- **Your task**:
Beginning with the first line of the data below, reproduce every line unchanged, ending with the line that holds "b.obj('beaming_machine',[M_steel,M_blue])".

- **Given information**:
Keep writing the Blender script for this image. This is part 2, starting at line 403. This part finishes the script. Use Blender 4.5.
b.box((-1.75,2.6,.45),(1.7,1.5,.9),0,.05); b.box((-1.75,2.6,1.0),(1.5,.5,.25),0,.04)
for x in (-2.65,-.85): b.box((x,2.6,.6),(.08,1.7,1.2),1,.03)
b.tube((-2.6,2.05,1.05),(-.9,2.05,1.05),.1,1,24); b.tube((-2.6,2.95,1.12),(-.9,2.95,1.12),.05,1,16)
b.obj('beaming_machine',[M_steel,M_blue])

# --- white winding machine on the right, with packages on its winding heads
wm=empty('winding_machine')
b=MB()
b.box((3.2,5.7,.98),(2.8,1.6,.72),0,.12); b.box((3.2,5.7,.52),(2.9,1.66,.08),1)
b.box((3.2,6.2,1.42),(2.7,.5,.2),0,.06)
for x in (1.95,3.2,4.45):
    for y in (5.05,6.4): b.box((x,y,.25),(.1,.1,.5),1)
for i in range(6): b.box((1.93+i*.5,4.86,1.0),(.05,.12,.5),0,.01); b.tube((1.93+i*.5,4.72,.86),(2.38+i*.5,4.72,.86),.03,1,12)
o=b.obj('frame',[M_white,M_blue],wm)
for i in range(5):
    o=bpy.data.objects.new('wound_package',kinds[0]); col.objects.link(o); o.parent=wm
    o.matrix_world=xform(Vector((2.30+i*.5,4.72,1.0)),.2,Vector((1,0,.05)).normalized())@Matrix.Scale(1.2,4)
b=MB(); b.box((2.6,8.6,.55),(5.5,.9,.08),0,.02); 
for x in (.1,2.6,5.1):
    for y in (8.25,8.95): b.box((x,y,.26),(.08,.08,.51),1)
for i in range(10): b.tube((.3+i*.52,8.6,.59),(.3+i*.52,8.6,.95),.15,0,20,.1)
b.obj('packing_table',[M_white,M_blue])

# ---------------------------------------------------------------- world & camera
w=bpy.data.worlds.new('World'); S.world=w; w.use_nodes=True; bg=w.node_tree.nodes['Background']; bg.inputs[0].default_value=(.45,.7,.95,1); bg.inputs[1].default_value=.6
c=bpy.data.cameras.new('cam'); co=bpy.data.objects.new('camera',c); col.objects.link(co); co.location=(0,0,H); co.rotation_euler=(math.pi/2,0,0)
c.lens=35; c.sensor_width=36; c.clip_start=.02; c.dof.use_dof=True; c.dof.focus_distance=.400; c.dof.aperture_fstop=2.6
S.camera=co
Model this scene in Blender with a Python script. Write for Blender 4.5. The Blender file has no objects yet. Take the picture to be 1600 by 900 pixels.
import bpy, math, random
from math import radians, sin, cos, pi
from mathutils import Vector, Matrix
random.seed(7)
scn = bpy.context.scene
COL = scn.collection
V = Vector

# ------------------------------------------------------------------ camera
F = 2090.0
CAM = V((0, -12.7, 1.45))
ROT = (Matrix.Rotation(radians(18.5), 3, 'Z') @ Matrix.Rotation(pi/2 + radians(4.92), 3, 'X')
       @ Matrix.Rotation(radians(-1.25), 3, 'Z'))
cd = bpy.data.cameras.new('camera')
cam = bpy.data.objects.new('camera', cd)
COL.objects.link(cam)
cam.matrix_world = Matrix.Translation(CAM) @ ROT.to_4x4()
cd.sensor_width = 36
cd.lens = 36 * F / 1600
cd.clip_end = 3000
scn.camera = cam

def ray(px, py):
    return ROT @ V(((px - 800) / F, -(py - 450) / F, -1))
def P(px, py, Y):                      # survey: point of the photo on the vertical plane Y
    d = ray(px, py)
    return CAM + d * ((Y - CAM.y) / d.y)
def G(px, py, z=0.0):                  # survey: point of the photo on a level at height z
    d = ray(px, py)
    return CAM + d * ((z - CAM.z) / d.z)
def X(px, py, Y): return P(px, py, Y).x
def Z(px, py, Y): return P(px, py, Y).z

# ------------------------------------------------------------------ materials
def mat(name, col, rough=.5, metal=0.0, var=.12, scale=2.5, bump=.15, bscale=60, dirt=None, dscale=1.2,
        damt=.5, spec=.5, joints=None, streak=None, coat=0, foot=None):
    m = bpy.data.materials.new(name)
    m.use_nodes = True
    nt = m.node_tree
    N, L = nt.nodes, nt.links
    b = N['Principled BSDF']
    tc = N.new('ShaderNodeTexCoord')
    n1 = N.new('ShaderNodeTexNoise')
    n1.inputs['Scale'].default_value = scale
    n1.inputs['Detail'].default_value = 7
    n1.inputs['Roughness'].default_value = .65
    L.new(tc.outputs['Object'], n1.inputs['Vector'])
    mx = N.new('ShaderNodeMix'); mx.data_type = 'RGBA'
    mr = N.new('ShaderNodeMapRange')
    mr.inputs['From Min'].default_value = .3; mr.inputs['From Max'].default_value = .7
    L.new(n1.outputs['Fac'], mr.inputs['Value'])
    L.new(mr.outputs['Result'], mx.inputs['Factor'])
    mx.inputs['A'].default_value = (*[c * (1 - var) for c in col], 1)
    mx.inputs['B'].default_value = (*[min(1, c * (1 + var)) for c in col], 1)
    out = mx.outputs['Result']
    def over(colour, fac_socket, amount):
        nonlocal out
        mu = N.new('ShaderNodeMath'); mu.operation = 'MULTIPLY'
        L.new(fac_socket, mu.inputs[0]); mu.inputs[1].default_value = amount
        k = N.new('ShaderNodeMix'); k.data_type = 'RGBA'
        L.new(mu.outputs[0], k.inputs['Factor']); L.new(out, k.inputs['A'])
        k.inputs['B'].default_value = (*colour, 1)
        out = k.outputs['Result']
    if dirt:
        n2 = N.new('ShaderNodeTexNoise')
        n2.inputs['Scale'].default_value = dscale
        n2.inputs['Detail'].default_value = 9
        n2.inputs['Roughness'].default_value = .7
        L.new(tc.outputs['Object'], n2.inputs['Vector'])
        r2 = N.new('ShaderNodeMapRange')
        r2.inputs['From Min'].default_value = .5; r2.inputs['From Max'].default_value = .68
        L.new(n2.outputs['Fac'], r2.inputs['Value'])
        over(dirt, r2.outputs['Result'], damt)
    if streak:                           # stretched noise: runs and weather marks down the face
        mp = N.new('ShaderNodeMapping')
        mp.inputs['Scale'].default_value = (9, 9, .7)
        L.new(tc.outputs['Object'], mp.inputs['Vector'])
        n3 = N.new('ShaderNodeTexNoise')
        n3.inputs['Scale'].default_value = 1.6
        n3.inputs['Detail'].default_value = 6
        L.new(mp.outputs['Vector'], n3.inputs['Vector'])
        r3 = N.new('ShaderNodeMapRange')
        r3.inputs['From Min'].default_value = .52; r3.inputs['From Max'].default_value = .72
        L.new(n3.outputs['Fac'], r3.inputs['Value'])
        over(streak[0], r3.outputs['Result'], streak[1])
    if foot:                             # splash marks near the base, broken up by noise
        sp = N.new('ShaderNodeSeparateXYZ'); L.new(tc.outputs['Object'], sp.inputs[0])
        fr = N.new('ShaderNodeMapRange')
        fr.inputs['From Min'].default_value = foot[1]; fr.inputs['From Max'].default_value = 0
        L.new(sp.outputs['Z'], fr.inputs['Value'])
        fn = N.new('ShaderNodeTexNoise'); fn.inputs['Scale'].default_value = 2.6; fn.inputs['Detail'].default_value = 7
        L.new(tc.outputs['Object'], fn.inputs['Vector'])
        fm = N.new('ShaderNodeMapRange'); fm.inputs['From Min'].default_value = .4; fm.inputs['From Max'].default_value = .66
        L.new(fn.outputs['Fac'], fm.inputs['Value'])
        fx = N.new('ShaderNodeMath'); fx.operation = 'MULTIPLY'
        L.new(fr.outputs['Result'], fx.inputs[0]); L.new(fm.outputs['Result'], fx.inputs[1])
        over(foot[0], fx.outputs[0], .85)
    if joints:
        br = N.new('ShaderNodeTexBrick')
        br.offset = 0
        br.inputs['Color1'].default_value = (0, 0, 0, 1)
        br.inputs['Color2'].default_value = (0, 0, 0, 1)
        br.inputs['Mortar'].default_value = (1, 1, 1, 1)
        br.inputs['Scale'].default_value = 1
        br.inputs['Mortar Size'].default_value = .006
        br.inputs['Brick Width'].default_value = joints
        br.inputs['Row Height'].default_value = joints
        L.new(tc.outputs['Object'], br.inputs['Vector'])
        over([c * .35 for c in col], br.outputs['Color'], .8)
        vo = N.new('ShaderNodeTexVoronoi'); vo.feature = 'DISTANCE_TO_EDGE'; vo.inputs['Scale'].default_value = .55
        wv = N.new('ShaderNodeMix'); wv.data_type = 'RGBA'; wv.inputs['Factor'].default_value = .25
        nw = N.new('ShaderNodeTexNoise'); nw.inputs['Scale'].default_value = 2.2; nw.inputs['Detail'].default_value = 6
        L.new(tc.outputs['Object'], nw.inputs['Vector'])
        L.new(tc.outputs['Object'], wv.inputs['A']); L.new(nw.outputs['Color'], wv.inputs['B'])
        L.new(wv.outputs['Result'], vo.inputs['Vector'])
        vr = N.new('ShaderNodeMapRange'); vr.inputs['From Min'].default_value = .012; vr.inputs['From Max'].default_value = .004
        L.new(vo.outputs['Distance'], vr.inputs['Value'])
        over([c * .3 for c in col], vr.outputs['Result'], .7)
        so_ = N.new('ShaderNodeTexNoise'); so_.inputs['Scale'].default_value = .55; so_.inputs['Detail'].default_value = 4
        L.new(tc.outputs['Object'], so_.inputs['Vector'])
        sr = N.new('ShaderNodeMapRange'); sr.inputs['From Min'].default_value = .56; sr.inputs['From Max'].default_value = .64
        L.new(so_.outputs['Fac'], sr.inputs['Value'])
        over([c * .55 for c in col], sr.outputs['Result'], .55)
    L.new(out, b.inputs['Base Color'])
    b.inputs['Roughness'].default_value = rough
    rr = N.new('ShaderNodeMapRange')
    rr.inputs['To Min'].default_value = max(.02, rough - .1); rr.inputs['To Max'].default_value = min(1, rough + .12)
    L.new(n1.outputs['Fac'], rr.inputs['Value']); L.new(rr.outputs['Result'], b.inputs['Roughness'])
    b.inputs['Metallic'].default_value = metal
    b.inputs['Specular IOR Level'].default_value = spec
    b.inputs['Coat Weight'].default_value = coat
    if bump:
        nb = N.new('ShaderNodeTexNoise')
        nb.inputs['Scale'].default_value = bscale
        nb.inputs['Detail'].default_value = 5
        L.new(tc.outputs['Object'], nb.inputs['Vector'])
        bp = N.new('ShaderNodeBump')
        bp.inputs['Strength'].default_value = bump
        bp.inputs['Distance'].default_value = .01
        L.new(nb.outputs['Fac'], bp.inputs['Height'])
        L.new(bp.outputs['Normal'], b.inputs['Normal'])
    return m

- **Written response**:
Keep writing the Blender script for this image. This is part 2, starting at line 403. This part finishes the script. Use Blender 4.5.
b.box((-1.75,2.6,.45),(1.7,1.5,.9),0,.05); b.box((-1.75,2.6,1.0),(1.5,.5,.25),0,.04)
for x in (-2.65,-.85): b.box((x,2.6,.6),(.08,1.7,1.2),1,.03)
b.tube((-2.6,2.05,1.05),(-.9,2.05,1.05),.1,1,24); b.tube((-2.6,2.95,1.12),(-.9,2.95,1.12),.05,1,16)
b.obj('beaming_machine',[M_steel,M_blue])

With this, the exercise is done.